The federal government is working on a new bill to aid Canadian renters.

The “Canadian Renters’ Bill of Rights” would require landlords to disclose a properties’ rental price history to potential tenants, one of three measures teased by the prime minister Wednesday as part of the upcoming federal budget.

It will also include a new housing aid fund which would make renovictions more difficult for landlords and changes that would ensure credit scores take rent payments that are made on time under consideration when applying for a mortgage.

In her nine years of renting in New Brunswick, Nikki Kennedy says she has seen and been through just about everything. She recently moved into a new apartment after issues with past landlords.

“My last two apartments I have had really bad landlords who have harassed and charged me a lot of money to protect myself,” she says, referring to one landlord charging her $300 to remove someone off her lease agreement for safety reasons.

“Then, after the fact, they told me they wanted me to leave, that I wasn’t a good tenant, but I didn’t do anything to warrant that.”

She believes she was kicked out so her landlord could raise the price of rent for the unit. She is encouraged by the prime ministers announcement Wednesday which would see that process become more difficult for landlords so others don’t have to suffer similar experiences.

Kennedy is also excited about the aspect that on time rental payments could affect her credit score in a positive light.
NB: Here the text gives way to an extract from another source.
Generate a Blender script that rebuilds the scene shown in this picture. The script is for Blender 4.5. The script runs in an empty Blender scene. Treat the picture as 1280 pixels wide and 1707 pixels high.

“My dream is to own a home one day and the rate that things are going now it almost felt like an impossible dream,” she admits.

“It would really help to have this on my credit report and I have been trying my best to raise my score but it is difficult.”

New Brunswick ACORN, a tenant advocacy group, is also encouraged by the announcement and is eager to see the full scale of what will be tabled in the budget. Nichola Taylor, chair of New Brunswick ACORN, says most laws tend to favour landlords in New Brunswick. She hopes the new bill will help bring more balance for renters in the province.

She is also hopeful a rent cap will be included in the budget.

“Provinces like New Brunswick and Alberta which have very little rent control laws or rent protection for tenants need something like this to happen,” says Taylor.

“In order to help tenants further, policy changes actually need to be taken into account and need to be made in order for this to have a substantial effect on tenants.”

It’s a different story for landlords a day after the announcements.

Kevin Russell is the executive director of Investment Property Owners Association of Nova Scotia. He says the limited knowledge at this time has left some landlords concerned.

“It’s installed a bit of fear across our sector,” Russel says.

“Because there is nothing worse then the unknown and that’s exactly what was put out there and now we are wondering what it all means.”

Unlike his counterparts in New Brunswick, he says laws tend to favour tenants in his province. He hopes as part of the budget, landlords won’t be left out.

“We would like to see where there is a bill of rights for rental housing providers,” says Russell.

“This should be extended to become Canadian Renters’ and Rental Housing Provider Bill of Rights. There has got to be fairness in the system and right now we are not seeing that.”

Local governments are also eager to hear more on the matter.

“We look at every opportunity that we can strengthen and modernize the act and the program,” says Service Nova Scotia Minister Colton LeBlanc.

“So we are looking forward to hearing what the federal government has to say on this file.”

More information is expected to become available when the federal budget is tabled on April 16.